Tag Archives: Bourgeois virtue

Strike writing: on civility and solidarity [updated]

I wrote this in December 2019, facing a general election bogged down in Brexit, anti-Semitism, and dog-whistle politics; worn out by helplessness at the end of a year of political despair. The gains hard-won through our last industrial action seemed to be slipping away, our employers refusing to budge and the trustees of our pension funds treating us with contempt. We were furious. We took strike action for eight days and things changed. Talks restarted. We saw an apparent willingness to listen and heard sympathetic noises on matters that won’t cost too much or be easily tested. In the end, however, we have met with intransigence from our employers. We have made some progress, but not enough, and we are out on the pickets again. This time feels different: less anger, more quiet determination. It is difficult for all involved. I am genuinely distressed on the part of my students, who are suffering a severe interruption to their studies. I’m also persuaded by the argument that civility makes friends (thank you Dr Fergus Neville!) and we are standing on the picket lines with new comrades.

I took this post down for a while to reflect. But I see the very tactics that so provoked me played out on grander stages. In politics, for example, our Prime Minister urges us to be friends and unite Britian as he forces through the most divisive and hard-right political agenda in living memory. Be nice too easily means be quiet; civility remains a potent mechanism of control. We Brits are just too damn polite, overburdened by our bourgois heritage.

So here it is again in (nearly) all its intemperate rage

It’s Monday, noon. The morning has gone well: big turnouts on the picket lines, much solidarity from colleagues and students. In east Fife we stood in the fog and the dreich, and the bagpipes played; Stephen Gethins, our MP, turned up and wished us well and fussed my dogs, who are now staunch SNP hounds; our twitter is flooded with pictures of pickets and placards. The Second Great University Strike is underway. And now I’m home. It’s quiet, the dogs are sleeping off their exertions, and I am at my keyboard; I have things that I am trying to think through and, academic that I am, I do not know how else to do so. Strike writing.

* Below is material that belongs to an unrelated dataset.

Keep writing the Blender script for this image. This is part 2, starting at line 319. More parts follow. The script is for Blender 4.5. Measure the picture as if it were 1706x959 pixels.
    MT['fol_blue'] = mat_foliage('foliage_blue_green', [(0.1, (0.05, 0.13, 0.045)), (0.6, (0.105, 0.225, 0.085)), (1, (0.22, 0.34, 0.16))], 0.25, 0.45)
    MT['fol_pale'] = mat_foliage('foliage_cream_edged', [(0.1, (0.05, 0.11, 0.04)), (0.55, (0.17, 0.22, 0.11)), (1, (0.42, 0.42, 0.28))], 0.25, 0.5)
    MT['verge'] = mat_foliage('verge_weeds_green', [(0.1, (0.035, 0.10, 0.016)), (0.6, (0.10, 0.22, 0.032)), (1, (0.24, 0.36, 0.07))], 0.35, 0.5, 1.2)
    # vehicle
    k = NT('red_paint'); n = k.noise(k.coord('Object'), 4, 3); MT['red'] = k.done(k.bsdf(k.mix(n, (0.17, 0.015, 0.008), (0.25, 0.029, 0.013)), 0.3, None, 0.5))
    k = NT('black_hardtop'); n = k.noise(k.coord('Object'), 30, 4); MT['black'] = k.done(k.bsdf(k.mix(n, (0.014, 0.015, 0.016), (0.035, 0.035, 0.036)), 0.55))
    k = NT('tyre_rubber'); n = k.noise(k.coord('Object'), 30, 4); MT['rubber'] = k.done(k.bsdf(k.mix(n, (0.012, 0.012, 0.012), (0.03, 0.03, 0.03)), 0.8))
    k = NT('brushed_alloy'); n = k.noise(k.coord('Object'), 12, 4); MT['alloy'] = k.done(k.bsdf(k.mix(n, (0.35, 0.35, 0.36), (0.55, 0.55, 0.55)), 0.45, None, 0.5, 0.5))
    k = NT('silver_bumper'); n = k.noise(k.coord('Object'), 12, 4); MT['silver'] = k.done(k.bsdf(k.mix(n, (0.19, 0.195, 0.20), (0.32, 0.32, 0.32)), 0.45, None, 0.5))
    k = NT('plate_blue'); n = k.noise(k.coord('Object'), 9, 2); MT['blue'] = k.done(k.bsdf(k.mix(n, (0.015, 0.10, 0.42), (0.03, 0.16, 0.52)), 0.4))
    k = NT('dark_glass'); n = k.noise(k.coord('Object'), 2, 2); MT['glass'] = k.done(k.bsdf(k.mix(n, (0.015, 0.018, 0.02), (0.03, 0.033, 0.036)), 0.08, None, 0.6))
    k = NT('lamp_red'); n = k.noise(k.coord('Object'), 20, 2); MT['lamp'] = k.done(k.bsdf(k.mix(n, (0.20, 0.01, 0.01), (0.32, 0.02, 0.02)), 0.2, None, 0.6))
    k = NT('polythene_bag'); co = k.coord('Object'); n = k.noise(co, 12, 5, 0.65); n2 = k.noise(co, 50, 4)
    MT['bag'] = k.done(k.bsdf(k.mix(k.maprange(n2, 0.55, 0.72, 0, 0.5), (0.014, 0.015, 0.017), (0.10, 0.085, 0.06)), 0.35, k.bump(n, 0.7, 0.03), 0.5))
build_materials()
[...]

The topic in hand is civility. Specifically, the repeated injunction from the institutions for which we work that we should approach this dispute in a ‘civil’ manner. At the risk of boring the reader, let’s recap for a moment why we are striking: a sustained assault upon our pension scheme, a significant real term drop in our salaries, inequalities of race and gender, casualization, temporary contracts, general workload and the accompanying audit practices. These are just the headline-grabbers that the union put on the ballot paper. Our profession is in tatters, with stress and overwork rife. Everywhere I hear that enough is enough, that something has snapped, that the social contract around higher education is not so much broken as in smithereens. Our employers’ refusal to negotiate has driven us to industrial action where we stand to lose eight days of salary in the run-up to Christmas. I am sure I am not alone in feeling pretty uncivil about this whole affair.